START

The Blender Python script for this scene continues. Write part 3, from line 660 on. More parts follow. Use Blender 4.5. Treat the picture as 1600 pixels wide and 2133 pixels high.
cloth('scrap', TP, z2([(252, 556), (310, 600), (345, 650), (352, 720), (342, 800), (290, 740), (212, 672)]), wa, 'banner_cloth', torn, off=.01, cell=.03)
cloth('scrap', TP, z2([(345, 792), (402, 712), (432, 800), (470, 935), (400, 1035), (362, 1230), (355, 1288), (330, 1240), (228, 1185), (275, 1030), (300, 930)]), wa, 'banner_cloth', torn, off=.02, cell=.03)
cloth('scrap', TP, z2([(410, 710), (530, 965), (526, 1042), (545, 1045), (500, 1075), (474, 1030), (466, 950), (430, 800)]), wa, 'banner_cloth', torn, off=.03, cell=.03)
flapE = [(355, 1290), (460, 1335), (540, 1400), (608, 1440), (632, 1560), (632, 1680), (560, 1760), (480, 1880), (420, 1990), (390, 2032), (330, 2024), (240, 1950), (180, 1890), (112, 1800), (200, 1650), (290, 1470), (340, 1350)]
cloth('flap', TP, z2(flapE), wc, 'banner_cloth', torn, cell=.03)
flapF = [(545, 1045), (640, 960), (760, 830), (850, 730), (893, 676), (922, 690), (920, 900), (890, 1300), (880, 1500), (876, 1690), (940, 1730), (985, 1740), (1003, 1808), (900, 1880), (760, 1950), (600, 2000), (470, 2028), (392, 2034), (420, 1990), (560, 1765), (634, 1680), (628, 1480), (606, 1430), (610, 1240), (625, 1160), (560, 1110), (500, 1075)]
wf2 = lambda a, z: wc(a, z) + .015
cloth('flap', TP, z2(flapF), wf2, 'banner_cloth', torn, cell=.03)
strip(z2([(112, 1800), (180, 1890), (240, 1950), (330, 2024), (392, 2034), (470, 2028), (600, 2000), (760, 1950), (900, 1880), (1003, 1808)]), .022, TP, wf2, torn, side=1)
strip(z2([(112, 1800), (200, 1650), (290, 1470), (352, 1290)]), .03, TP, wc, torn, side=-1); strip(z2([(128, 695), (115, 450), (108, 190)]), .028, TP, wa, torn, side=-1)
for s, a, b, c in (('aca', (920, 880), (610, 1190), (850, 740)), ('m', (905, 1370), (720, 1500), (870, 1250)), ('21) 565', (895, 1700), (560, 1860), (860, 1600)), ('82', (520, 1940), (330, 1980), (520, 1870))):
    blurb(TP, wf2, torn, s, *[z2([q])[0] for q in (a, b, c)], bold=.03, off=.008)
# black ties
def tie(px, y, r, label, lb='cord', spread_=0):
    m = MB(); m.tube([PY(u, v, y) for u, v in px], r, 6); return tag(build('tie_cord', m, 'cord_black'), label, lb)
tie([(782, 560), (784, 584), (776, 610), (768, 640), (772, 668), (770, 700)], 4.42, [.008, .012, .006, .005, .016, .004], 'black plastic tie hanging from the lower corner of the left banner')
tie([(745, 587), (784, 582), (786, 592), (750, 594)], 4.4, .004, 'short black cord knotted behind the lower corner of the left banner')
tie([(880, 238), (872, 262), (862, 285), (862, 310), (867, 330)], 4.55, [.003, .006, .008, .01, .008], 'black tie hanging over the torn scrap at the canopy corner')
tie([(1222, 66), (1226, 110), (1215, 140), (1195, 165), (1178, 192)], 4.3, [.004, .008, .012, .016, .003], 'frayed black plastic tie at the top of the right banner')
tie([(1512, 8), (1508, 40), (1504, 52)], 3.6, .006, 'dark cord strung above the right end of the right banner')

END

# [WHAT THE TASK ASKS]
Write the number of lines containing the word "from" and nothing besides it.

# [SOLUTION]
2